The Managers Funds, Managers AMG Funds, Managers Trust I and Managers Trust II (the “Trusts”)
Portfolio Holdings Disclosure Policy
The Trusts have adopted policies and procedures reasonably designed to prevent selective disclosure of the Funds’ portfolio holdings to third parties, other than disclosures that are consistent with the best interests of Fund shareholders. The Funds will disclose their portfolio holdings on a monthly basis on the 10th business day of each month by posting this information on its website. Other disclosures of portfolio holdings information will only be made following a determination by the Chief Compliance Officer of the Investment Manager that the disclosures are in the best interests of Fund shareholders and are for a legitimate business purpose (such as to service providers or broker-dealers in connection with the performance of services for the Funds), and that the recipient is subject to a duty of confidentiality and may not trade in securities on the basis of non-public information that may be included in these disclosures. The Chief Compliance Officer of the Investment Manager will monitor the use of the information disclosed by approved recipients and report to the Board of Trustees at least annually regarding these disclosures, and will identify and address any potential conflicts between the Investment Manager’s interests and those of the Funds’ shareholders in connection with these disclosures.

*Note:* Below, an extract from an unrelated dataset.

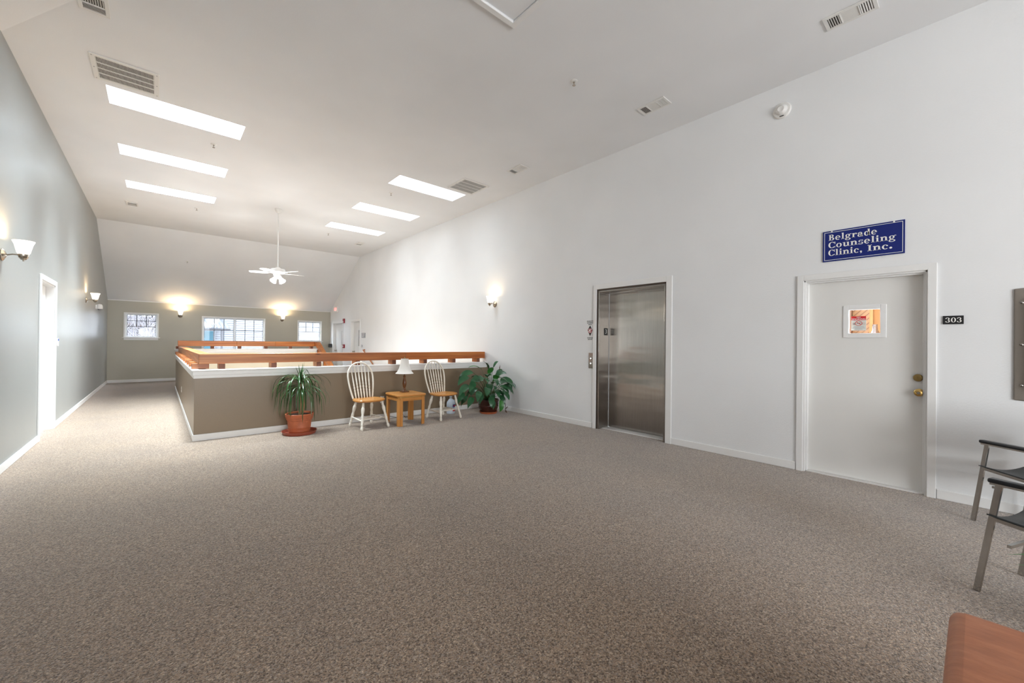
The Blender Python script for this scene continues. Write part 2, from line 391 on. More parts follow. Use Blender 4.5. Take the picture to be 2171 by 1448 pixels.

Other than as follows, the Trusts do not have any arrangements with any person to make available information about the Funds’ portfolio securities, and the Trusts’ policies and procedures prohibit any person or entity from receiving compensation or consideration of any kind in this regard.
The Funds may regularly provide non-public portfolio holdings information to the following third parties in the normal course of their performance of services to the Funds: the Subadvisor(s); the independent registered public accounting firm (PricewaterhouseCoopers LLP); the custodian (The Bank of New York); financial printers (R.R. Donnelly, Morton Graphics, Merrill Corp.); counsel to the Fund (Goodwin Procter LLP) or counsel to the Funds’ independent trustees (Sullivan & Worcester LLP); regulatory authorities; and securities exchanges and other listing organizations. Disclosures of current portfolio holdings information will be made on a daily basis with respect to the Subadvisor(s) and the custodian. Disclosures of portfolio holdings information will be made to Funds’ independent registered public accounting firm and financial printers on a semi-annual basis in connection with the preparation of public filings, and from time to time in the course of the Funds’ operations. Disclosures of portfolio holdings information may be made to counsel to the Funds or counsel to the Funds’ independent trustees in connection with periodic meetings of the Board of Trustees and otherwise from time to time in connection with the Funds’ operations. In addition, the Funds may provide non-public portfolio holdings information to the following data providers, fund ranking/rating services, and fair valuation services: Lipper, Morningstar, and FT Interactive. The Funds may disclose monthend portfolio holdings information to each of Lipper and Morningstar generally between approximately 1 and 15 days following the end of each month. The Funds disclose current portfolio holdings information to FT Interactive on a daily basis on connection with fair valuation services.
The entities to which the Funds voluntarily disclose portfolio holdings information are required, either by explicit agreement or by virtue of their respective duties to the Funds, to maintain the confidentiality of the information disclosed. There can be no assurance that the Trusts’ policies and procedures regarding selective disclosure of Fund portfolio holdings will protect the Funds from potential misuse of that information by individuals or entities to which it is disclosed.